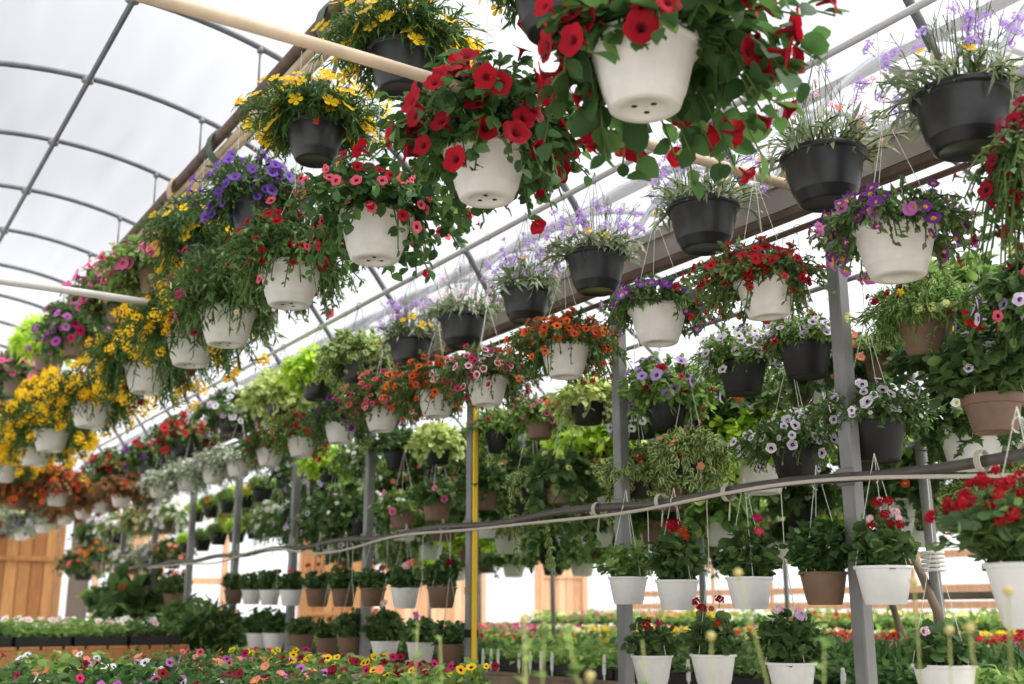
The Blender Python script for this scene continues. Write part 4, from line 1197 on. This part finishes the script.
# the low rail on the posts, in lengths that sag, with a pale hose tied alongside
b = MB()
ys = np.linspace(1.4, 14.8, 60)
b.tube([(XP - .06, y, 1.805 + .012 * math.sin((y - 2.94) / 1.47 * 2 * PI)) for y in ys], .02, 10)
o = link('low_rail', b.mesh('low_rail', [plain('dark_pipe', (92, 86, 80), .5, .3, noise=.2)]))
tag(o, 'dark pipe fixed across the posts at eye height, geraniums hang from it', 'pipe')
b = MB()
ys = np.linspace(1.4, 13, 120)
b.tube([(XP - .1 - .01 * math.sin(y * 4), y, 1.80 - .03 + .05 * math.sin(y * 2.1 + .9) * (.55 + .45 * math.sin(y * .9))) for y in ys], .008, 8)
o = link('irrigation_hose', b.mesh('irrigation_hose', [HOSE]))
tag(o, 'pale hose snaking along the dark pipe', 'hose')
for k, px in enumerate((742, 674, 610, 1002)):
    y = atX(px, 505, XP)[1]
    b = MB()
    for q in range(3):
        b.tube([(XP - .07 + .034 * math.cos(t), y + q * .009, 1.80 + .036 * math.sin(t)) for t in np.linspace(0, 2 * PI, 11)], .004, 5, 0, False)
    b.tube([(XP - .07, y, 1.76), (XP - .08, y, 1.68)], .004, 5)
    to = link('cord_tie', b.mesh('cord_tie', [HOSE]), o)

# posts
PY = (2.94, 4.40, 5.89, 7.38, 8.83, 10.3, 11.75, 13.2, 14.7)
PLAB = ('wide grey square steel post beside the white pot of tall red and white geranium', 'grey steel post behind the white pot of green geraniums', 'grey taped steel post with the yellow strip', 'thin grey post between brown geranium pots',
        'grey post before the white pane, left of the wooden boards', 'grey post below the little black pots', 'thin grey post near the small brown pot at the end wall', 'last but one grey post toward the gate', 'last grey post toward the gate')
for k, y in enumerate(PY):
    root = empty('support_post', (XP, y, 0))
    tag(root, PLAB[k], 'post', 'steel posts under the gutter')
    b = MB()
    b.box((0, 0, 1.5), (.062, .062, 3.0), bev=.006)
    link('shaft', b.mesh('shaft', [STEEL], False), root)
    b = MB()
    b.box((-.034, 0, 1.81), (.02, .09, .07), bev=.006)
    link('rail_bracket', b.mesh('rail_bracket', [STEEL], False), root)
    b = MB()
    b.box((0, 0, .012), (.16, .16, .024), bev=.006)
    link('base_plate', b.mesh('base_plate', [STEEL], False), root)
    if k == 2:
        for z in (1.42, 1.17, 1.02, .8):
            b = MB()
            b.box((0, 0, z), (.07, .07, .06), bev=.01)
            link('tape_band', b.mesh('tape_band', [DARK if z == 1.17 else GREYWOOD], False), root)
b = MB()
b.box((XP - .01, 5.89 - .05, 1.35), (.03, .018, 2.7), bev=.003)
tag(link('yellow_strip', b.mesh('yellow_strip', [YELLOW], False)), 'long yellow wooden strip taped upright to a grey post', 'strip')

# posts of the further bay and the slanting pole
for k, (px, X) in enumerate(((703, 5.6), (553, 6.4), (787, 8.12), (430, 8.12), (480, 8.12))):
    p = atX(px, 600, X)
    b = MB()
    b.tube([(p[0], p[1], 0), (p[0], p[1], 2.95)], .024, 10)
    b.box((p[0], p[1], .01), (.14, .14, .02), bev=.004)
    tag(link('round_post', b.mesh('round_post', [STEEL])), ('thin round post between the white geranium pots', 'thin pale round post before the pink boards', 'round post seen behind the brown geranium pot', 'round post of the far gutter before the boards', 'round post of the far gutter before the white pane')[k], 'post')
p0, p1 = atX(924, 478, 4.6), atX(944, 660, 4.6)
b = MB()
b.tube([p0 + (p0 - p1) * .9, p0, p1, p1 + (p1 - p0) * .7], .028, 10)
tag(link('slanting_pole', b.mesh('slanting_pole', [STEEL])), 'slanting grey pipe behind the low white pot nearest the picture edge', 'pole')
q0, q1 = atX(905, 535, 4.7), atX(943, 625, 4.5)
b = MB()
b.tube([q0, q1], .022, 8)
tag(link('brace_pole', b.mesh('brace_pole', [GREYWOOD])), 'grey brown brace crossing the slanting pipe', 'pole')
b = MB()
cl = atX(934, 570, 4.55)
for q in range(5):
    b.tube([(cl[0] + .05 * math.cos(t), cl[1] + .05 * math.sin(t), cl[2] + q * .02) for t in np.linspace(0, 2 * PI, 11)], .008, 5, 0, False)
tag(link('cord_binding', b.mesh('cord_binding', [WIRE_W])), 'pale cord binding where pole and brace cross', 'rope')

# plank seat and trestle seen behind the low pots
p0, p1 = atX(850, 592, 7.05), atX(1010, 592, 7.05)
c = (p0 + p1) / 2
b = MB()
b.box((7.05, 4.6, c[2] - .03), (.3, 2.6, .05), bev=.006)
ro = link('plank_shelf', b.mesh('plank_shelf', [GREYWOOD], False))
tag(ro, 'weathered plank shelf on crossed legs, seen behind the red geraniums', 'shelf')
for yy in (3.7, 5.5):
    for sgn in (-1, 1):
        b = MB()
        zt = c[2] - .06
        b.tube([(7.05 + .12 * sgn, yy + .3 * sgn, 0), (7.05 - .1 * sgn, yy - .3 * sgn, zt)], .028, 6)
        link('leg', b.mesh('leg', [GREYWOOD], False), ro)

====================

▶ Directive
Output each line exactly; omit every picture.

▶ Response for this exercise
The Blender Python script for this scene continues. Write part 4, from line 1197 on. This part finishes the script.
# the low rail on the posts, in lengths that sag, with a pale hose tied alongside
b = MB()
ys = np.linspace(1.4, 14.8, 60)
b.tube([(XP - .06, y, 1.805 + .012 * math.sin((y - 2.94) / 1.47 * 2 * PI)) for y in ys], .02, 10)
o = link('low_rail', b.mesh('low_rail', [plain('dark_pipe', (92, 86, 80), .5, .3, noise=.2)]))
tag(o, 'dark pipe fixed across the posts at eye height, geraniums hang from it', 'pipe')
b = MB()
ys = np.linspace(1.4, 13, 120)
b.tube([(XP - .1 - .01 * math.sin(y * 4), y, 1.80 - .03 + .05 * math.sin(y * 2.1 + .9) * (.55 + .45 * math.sin(y * .9))) for y in ys], .008, 8)
o = link('irrigation_hose', b.mesh('irrigation_hose', [HOSE]))
tag(o, 'pale hose snaking along the dark pipe', 'hose')
for k, px in enumerate((742, 674, 610, 1002)):
    y = atX(px, 505, XP)[1]
    b = MB()
    for q in range(3):
        b.tube([(XP - .07 + .034 * math.cos(t), y + q * .009, 1.80 + .036 * math.sin(t)) for t in np.linspace(0, 2 * PI, 11)], .004, 5, 0, False)
    b.tube([(XP - .07, y, 1.76), (XP - .08, y, 1.68)], .004, 5)
    to = link('cord_tie', b.mesh('cord_tie', [HOSE]), o)

# posts
PY = (2.94, 4.40, 5.89, 7.38, 8.83, 10.3, 11.75, 13.2, 14.7)
PLAB = ('wide grey square steel post beside the white pot of tall red and white geranium', 'grey steel post behind the white pot of green geraniums', 'grey taped steel post with the yellow strip', 'thin grey post between brown geranium pots',
        'grey post before the white pane, left of the wooden boards', 'grey post below the little black pots', 'thin grey post near the small brown pot at the end wall', 'last but one grey post toward the gate', 'last grey post toward the gate')
for k, y in enumerate(PY):
    root = empty('support_post', (XP, y, 0))
    tag(root, PLAB[k], 'post', 'steel posts under the gutter')
    b = MB()
    b.box((0, 0, 1.5), (.062, .062, 3.0), bev=.006)
    link('shaft', b.mesh('shaft', [STEEL], False), root)
    b = MB()
    b.box((-.034, 0, 1.81), (.02, .09, .07), bev=.006)
    link('rail_bracket', b.mesh('rail_bracket', [STEEL], False), root)
    b = MB()
    b.box((0, 0, .012), (.16, .16, .024), bev=.006)
    link('base_plate', b.mesh('base_plate', [STEEL], False), root)
    if k == 2:
        for z in (1.42, 1.17, 1.02, .8):
            b = MB()
            b.box((0, 0, z), (.07, .07, .06), bev=.01)
            link('tape_band', b.mesh('tape_band', [DARK if z == 1.17 else GREYWOOD], False), root)
b = MB()
b.box((XP - .01, 5.89 - .05, 1.35), (.03, .018, 2.7), bev=.003)
tag(link('yellow_strip', b.mesh('yellow_strip', [YELLOW], False)), 'long yellow wooden strip taped upright to a grey post', 'strip')

# posts of the further bay and the slanting pole
for k, (px, X) in enumerate(((703, 5.6), (553, 6.4), (787, 8.12), (430, 8.12), (480, 8.12))):
    p = atX(px, 600, X)
    b = MB()
    b.tube([(p[0], p[1], 0), (p[0], p[1], 2.95)], .024, 10)
    b.box((p[0], p[1], .01), (.14, .14, .02), bev=.004)
    tag(link('round_post', b.mesh('round_post', [STEEL])), ('thin round post between the white geranium pots', 'thin pale round post before the pink boards', 'round post seen behind the brown geranium pot', 'round post of the far gutter before the boards', 'round post of the far gutter before the white pane')[k], 'post')
p0, p1 = atX(924, 478, 4.6), atX(944, 660, 4.6)
b = MB()
b.tube([p0 + (p0 - p1) * .9, p0, p1, p1 + (p1 - p0) * .7], .028, 10)
tag(link('slanting_pole', b.mesh('slanting_pole', [STEEL])), 'slanting grey pipe behind the low white pot nearest the picture edge', 'pole')
q0, q1 = atX(905, 535, 4.7), atX(943, 625, 4.5)
b = MB()
b.tube([q0, q1], .022, 8)
tag(link('brace_pole', b.mesh('brace_pole', [GREYWOOD])), 'grey brown brace crossing the slanting pipe', 'pole')
b = MB()
cl = atX(934, 570, 4.55)
for q in range(5):
    b.tube([(cl[0] + .05 * math.cos(t), cl[1] + .05 * math.sin(t), cl[2] + q * .02) for t in np.linspace(0, 2 * PI, 11)], .008, 5, 0, False)
tag(link('cord_binding', b.mesh('cord_binding', [WIRE_W])), 'pale cord binding where pole and brace cross', 'rope')

# plank seat and trestle seen behind the low pots
p0, p1 = atX(850, 592, 7.05), atX(1010, 592, 7.05)
c = (p0 + p1) / 2
b = MB()
b.box((7.05, 4.6, c[2] - .03), (.3, 2.6, .05), bev=.006)
ro = link('plank_shelf', b.mesh('plank_shelf', [GREYWOOD], False))
tag(ro, 'weathered plank shelf on crossed legs, seen behind the red geraniums', 'shelf')
for yy in (3.7, 5.5):
    for sgn in (-1, 1):
        b = MB()
        zt = c[2] - .06
        b.tube([(7.05 + .12 * sgn, yy + .3 * sgn, 0), (7.05 - .1 * sgn, yy - .3 * sgn, zt)], .028, 6)
        link('leg', b.mesh('leg', [GREYWOOD], False), ro)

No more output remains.